The newspaper Claridades would publish his critique in September 1950.

"A refined lesson of cruelties, turns Luis Buñuel's last film into a monstrous one: Morbidity, childish crimes, sexual perversion, insest, hunger of cruel children and an effeminate adult, are the sewers that the Spanish filmmaker presents under the title of Los Olvidados."

 

Los Olvidados

 

Buñuel makes a timeless film, this is the reality in the present, not only of Mexico City, but also of New York, Paris, Rome, Tokyo, with situations that happen in the big cities of the world.

Although it is true that it reflects Mexico City, in fact it is the protagonist when in the foreground are the children, in the background are the houses in pieces and in the background is the modern city.

 
 

This story is also about the relationships between the characters, it is not a classic story of good versus evil, when watching this film you have to analyze the characters, their evolution and their context.

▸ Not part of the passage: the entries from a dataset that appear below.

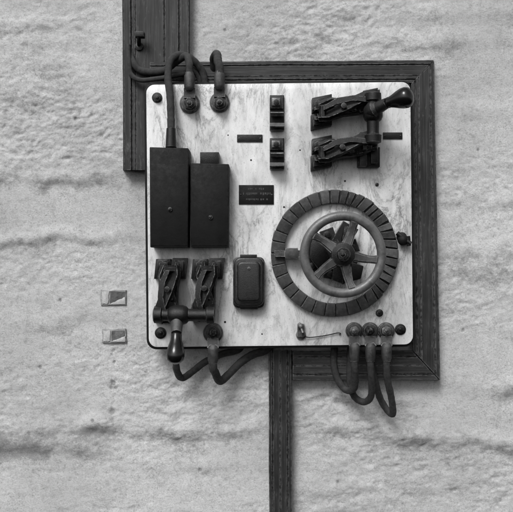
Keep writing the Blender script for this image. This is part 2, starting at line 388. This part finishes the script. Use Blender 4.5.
cable(213,333,1,[(215,372,.076),(220,381,.055),(229,374,.036),(240,363,.028),(252,355,.026),(266,350,.026),(275,340,.03)],4.1,label='thick dark cable curving from bolted terminal behind the panel',seed=6,br=10)
B().tube([W(177,340,.085),W(176,360,.075),(W(177,371,.06)),W(182,378,.04),W(192,372,.03),W(205,362,.026),W(222,354,.024),W(238,350,.024),W(245,340,.03)],3.5*K(.06),wob=.10).obj('electric_cable',M_cable,None,'dark cable sagging below the lower knife switch','electric cable','cables bolted to the marble panel')
b_=B().tube([W(171,146,.10),W(171,120,.095),W(170,95,.088),W(168,78,.08),(W(170,62,.072)),W(178,55,.066),W(188,57,.055),W(197,64,.046),W(203,73,.04),W(205,86,.04)],3.7*K(.08),wob=.10)
t=thing('electric_cable',W(171,146,.1),'dark cable arching from the tall black box over panel edge','electric cable','cables bolted to the marble panel')
b_.obj('cable',M_cable,t)
B().rod(W(171,148,.10),W(171,128,.097),5.6*K(.1),4.6*K(.1)).obj('bushing',M_iron,t)
B().tube([W(128,45,.034),W(129,60,.040),W(131,74,.042),W(140,80,.045),W(155,79,.047),W(168,77,.050),W(182,74,.046),W(192,70,.040),W(199,78,.036),W(200,90,.04)],2.4*K(.05),wob=.08).obj('electric_cable',M_cable,None,'thin cloth cable drooping across the upper wiring board','electric cable','cables bolted to the marble panel')
# ---------------------------------------------------------------- black boxes
def blackbox(x0,y0,x1,y1,h,lab,tab=None):
    t=thing('resistor_box',W((x0+x1)/2,(y0+y1)/2,SL),lab,'electrical box','black boxes on the marble panel')
    d=SL
    B().prism([(x0,y0),(x1,y0+1),(x1-.6,y1),(x0+.6,y1)],d-.002,d+h,.0016,seg=2).obj('box_body',M_black,t)
    B().box(x0+1.5,y0+(17 if tab is None else 3),x1-1.5,y1-2,d+h-.002,d+h+.0009,.0004).obj('cover',M_black,t)
    B().disc((x0+x1)/2+1,(y0+y1)/2+12,2.2,d+h,d+h+.004,.0006,18).dome((x0+x1)/2+1,(y0+y1)/2+12,1.5,d+h+.0038,.0015).obj('screw',M_iron,t)
    if tab: B().box(*tab,d-.001,d+h*.6,.001).obj('terminal_tab',M_iron,t)
    return t
blackbox(149.5,147,188.5,247.5,.042,'tall black enamelled box with cable entering its top')
blackbox(190.2,163,229,247.5,.034,'shorter black enamelled box with metal tab on top',(200,152,219,165))
# ---------------------------------------------------------------- name plates
def plate(x0,y0,x1,y1,lab,mat=M_iron,rot=0,name='name_plate'):
    t=thing(name,W((x0+x1)/2,(y0+y1)/2,SL),lab,'metal plate')
    B().box(x0,y0,x1,y1,SL-.001,SL+.0022,.0005,rot).obj('plate',mat,t)
    for x in (x0+2,x1-2): B().dome(x,(y0+y1)/2,.9,SL+.002,.0012,12).obj('rivet',M_link,t)
    return t
plate(237,134.5,262.5,142,'small blank dark metal strip riveted to the marble',name='metal_strip')
plate(383,132.3,402.5,139,'small blank dark metal strip beside the knife switch',name='metal_strip')
npl=plate(238.8,185,273.8,204.3,'dark metal rating plate with faint worn lettering',M_black)
b_=B()
for row,(ya,xa,xb,hh) in enumerate(((188,248,265,1.8),(192.5,243,270,2.6),(198.5,246,268,1.8))):
    x=xa
    while x<xb:
        w=random.uniform(.7,1.6)
        if random.random()<.8: b_.box(x,ya,x+w,ya+hh*random.uniform(.7,1),SL+.002,SL+.0026,0)
        x+=w+random.uniform(.4,.9)
b_.obj('worn_lettering',M_mark,npl)
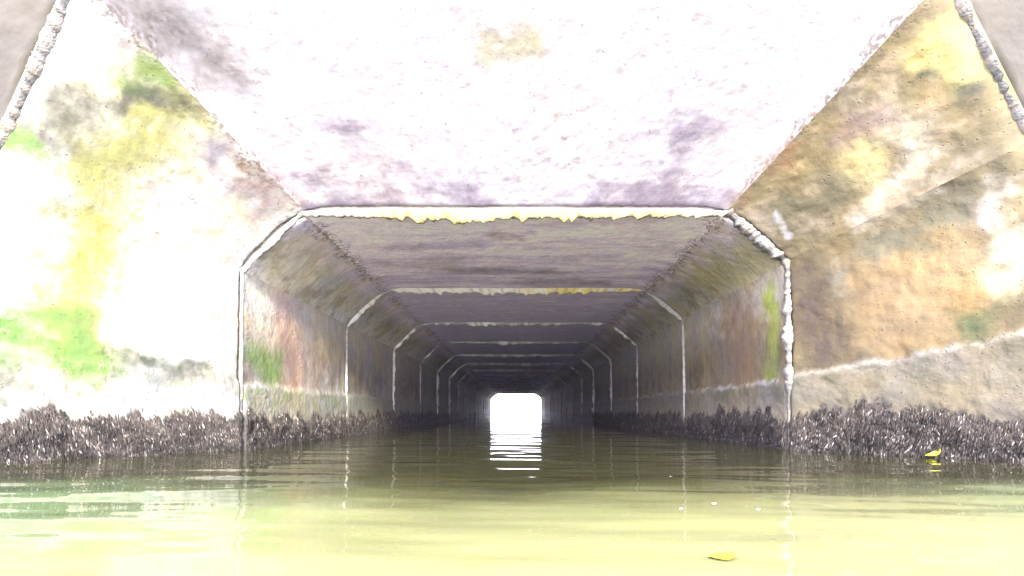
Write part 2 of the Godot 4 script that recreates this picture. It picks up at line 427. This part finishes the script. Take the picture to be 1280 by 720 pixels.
func surface_material(k: int, seg: int, d0: float, d1: float, w: int, hgt: int, depth_cm: float) -> StandardMaterial3D:
	var mine := stains.filter(func(s): return s[0] == k and s[1] == seg)
	var colour_rows := []
	var relief_rows := []
	colour_rows.resize(hgt)
	relief_rows.resize(hgt)
	var row := func(r: int) -> void:
		var d := lerpf(d0, d1, (r + 0.5) / hgt)
		var sec := section(d)
		var cb := PackedByteArray()
		var rb := PackedByteArray()
		cb.resize(w * 3)
		rb.resize(w)
		for x in w:
			var q := sec[k].lerp(sec[k + 1], (x + 0.5) / w)
			var c := paint(Vector3(q.x, q.y, d), k, seg, mine)
			var s := c.linear_to_srgb()
			cb[x * 3] = int(s.r * 255.0)
			cb[x * 3 + 1] = int(s.g * 255.0)
			cb[x * 3 + 2] = int(s.b * 255.0)
			rb[x] = int(c.a * 255.0)
		colour_rows[r] = cb
		relief_rows[r] = rb
	var job := WorkerThreadPool.add_group_task(row, hgt)
	WorkerThreadPool.wait_for_group_task_completion(job)
	var cd := PackedByteArray()
	var rd := PackedByteArray()
	for r in hgt:
		cd.append_array(colour_rows[r])
		rd.append_array(relief_rows[r])
	var m := StandardMaterial3D.new()
	m.resource_name = "stained_concrete"
	m.albedo_texture = ImageTexture.create_from_image(Image.create_from_data(w, hgt, false, Image.FORMAT_RGB8, cd))
	m.texture_repeat = false
	m.roughness = 0.82
	m.metallic_specular = 0.4
	m.heightmap_enabled = true
	m.heightmap_texture = ImageTexture.create_from_image(Image.create_from_data(w, hgt, false, Image.FORMAT_L8, rd))
	m.heightmap_scale = depth_cm
	return m


# ------------------------------------------------------------------ setting

func quads(list: Array) -> ArrayMesh:
	var st := SurfaceTool.new()
	st.begin(Mesh.PRIMITIVE_TRIANGLES)
	st.set_smooth_group(-1)
	for q in list:
		for i in [0, 1, 2, 0, 2, 3]:
			st.add_vertex(q[i])
	st.generate_normals()
	return st.commit()


func build_ground() -> void:
	var m := StandardMaterial3D.new()
	m.uv1_triplanar = true
	m.uv1_world_triplanar = true
	m.uv1_scale = Vector3.ONE * 0.35
	m.albedo_texture = noise_texture(71, 0.02, Color(0.05, 0.075, 0.025), Color(0.13, 0.12, 0.07))
	m.roughness = 1.0
	var l: Array = []
	# embankment over the culvert
	l.append([Vector3(-80, 3.2, -2.5), Vector3(80, 3.2, -2.5), Vector3(80, 3.2, -32.9), Vector3(-80, 3.2, -32.9)])
	for s in [-1.0, 1.0]:
		# banks of the open channel behind the camera
		l.append([Vector3(s * 3.4, -0.6, 40), Vector3(s * 6.4, 1.2, 40), Vector3(s * 6.4, 1.2, -2.4), Vector3(s * 3.4, -0.6, -2.4)])
		l.append([Vector3(s * 6.4, 1.2, 40), Vector3(s * 80, 1.6, 40), Vector3(s * 80, 1.6, -2.4), Vector3(s * 6.4, 1.2, -2.4)])
		l.append([Vector3(s * 6.0, -0.6, -2.45), Vector3(s * 80, -0.6, -2.45), Vector3(s * 80, 3.2, -2.5), Vector3(s * 6.0, 3.2, -2.5)])
	var g := part("ground", quads(l), m, self)
	g.set_meta("kind", "structure")
	g.set_meta("label", "grassy earth banks and embankment round the culvert")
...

There is no victim, the situation itself makes everyone a victim, even the characters that would seem "innocent" to us, like the blind man or the peasant boy, everyone adapts to the circumstances, there is a social order that rules in the film and in these neighborhoods. 

 

Los Olvidados

 

A few years later in 1951 Luis Buñuel would be consecrated in the history of cinema after winning the Golden Palm at the Cannes Film Festival, for Best Director, despite the lack of popular acceptance among Mexican viewers, it was recognized by many critics as a great film, winning 11 Ariel awards, a total triumph.

In 2003, the film Los Olvidados was declared Memory of the World and Cultural Heritage of Humanity by UNESCO, making it the only Mexican film to receive this recognition.